Hi friends, I hope you're all staying warm in the midst of the icy weather we've gotten!
The upcoming concert I'm writing about this time is my first one with this particular ensemble! They are the
Seattle Collaborative Orchestra and what makes them really cool is the fact that their musicians are a mix of high school students, college students, community musicians, and local professional musicians. I've been enjoying my time with them- it's a fun mix of folks, and I'm learning a lot.
The program for this concert is as follows:
- Scheherazade - Rimsky-Korsakov
I love this piece. Probably everyone who plays the violin loves this piece, because it has an amazing solo part for violin as well as really fun playing for the section musicians. We get to do lots of things that sound complicated and hard, but that are really entertaining violin tricks. It's based on the idea of
1001 Nights, the story of Scheherezade and Shahryar, the sultan who has married and beheaded one wife per day until Scheherezade came along with her stories and cliffhangers that compelled him to listen to her every night instead. You can hear their two personalities in the piece; it opens with Shahryar's theme, loud and gruff, and the solo violin responds as Scheherezade.
This is another one of my favorite things in life - a new piece of music, and it was commissioned especially for this orchestra!
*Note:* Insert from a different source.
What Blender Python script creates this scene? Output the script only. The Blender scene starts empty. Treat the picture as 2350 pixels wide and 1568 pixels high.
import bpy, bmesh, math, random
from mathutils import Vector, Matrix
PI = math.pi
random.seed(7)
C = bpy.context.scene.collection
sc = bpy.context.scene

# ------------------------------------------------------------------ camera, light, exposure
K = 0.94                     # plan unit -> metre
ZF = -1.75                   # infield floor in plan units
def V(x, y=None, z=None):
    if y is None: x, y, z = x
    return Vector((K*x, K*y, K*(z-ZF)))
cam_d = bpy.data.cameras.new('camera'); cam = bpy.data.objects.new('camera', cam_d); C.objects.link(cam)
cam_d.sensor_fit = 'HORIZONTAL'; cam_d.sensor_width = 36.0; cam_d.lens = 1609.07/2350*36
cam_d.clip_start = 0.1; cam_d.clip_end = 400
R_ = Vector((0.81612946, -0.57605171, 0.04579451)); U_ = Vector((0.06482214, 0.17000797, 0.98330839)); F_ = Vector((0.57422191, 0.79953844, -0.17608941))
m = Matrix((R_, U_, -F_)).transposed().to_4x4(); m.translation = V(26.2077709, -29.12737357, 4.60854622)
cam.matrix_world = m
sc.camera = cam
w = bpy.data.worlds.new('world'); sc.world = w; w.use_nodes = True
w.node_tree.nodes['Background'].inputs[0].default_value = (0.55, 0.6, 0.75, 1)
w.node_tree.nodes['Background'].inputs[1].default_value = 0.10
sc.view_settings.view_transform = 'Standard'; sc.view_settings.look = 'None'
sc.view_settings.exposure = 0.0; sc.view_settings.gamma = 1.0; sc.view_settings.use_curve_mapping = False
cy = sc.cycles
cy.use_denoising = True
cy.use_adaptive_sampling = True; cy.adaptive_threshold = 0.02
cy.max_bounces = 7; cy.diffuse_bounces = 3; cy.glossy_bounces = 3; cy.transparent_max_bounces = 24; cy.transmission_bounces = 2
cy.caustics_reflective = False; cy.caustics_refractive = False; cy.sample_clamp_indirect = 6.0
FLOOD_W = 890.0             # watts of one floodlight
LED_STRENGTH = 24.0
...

It was written as a response to
Scheherezade, and in the wake of #MeToo, and it explores what it must have felt like to be Scheherezade, to have to entertain some powerful old creep until he decided that you're an okay enough person for him to not chop your head off. It's minimalist in that Philip Glass way that I like so much, and it includes a tape recording that we play along with, which adds an interesting new dimension.
- Study for Orchestra - Perry
I had never heard of
Julia Perry until I started rehearsing this piece, and that's sad, because she and her story are excellent. This piece is very difficult to play and put together, but it's a labor of love for me - it sounds both like jazz and serialism. It's aggressively modern and intellectual. I think that it may be the first piece of classical music by a Black woman that I have ever performed.
Give it a listen
here - it's only about 7 minutes long, and there's a lot going on.
(If you're interested in more classical music by Black composers, may I suggest
this? I can't go, and I'm sad that I can't.)
- Concerto No. 3, Movement 1 - Mozart, with Addison Kotulski as our soloist on Horn.
It's Mozart! It's lovely! It's with a young horn player who won a competition in order to play this with us- she's great. Come listen.
This concert will take place in the Roosevelt High School auditorium, at 7pm on Tuesday, February 12th.
You can get tickets
here, and I feel that I should point out that anyone under 18 can get in for FREE! There are also big discounts for anyone who is a student, or over 65.
I'm choosing to remain optimistic that the weather will hold for this and that it will happen - however, I'll write and tell you if it isn't going to.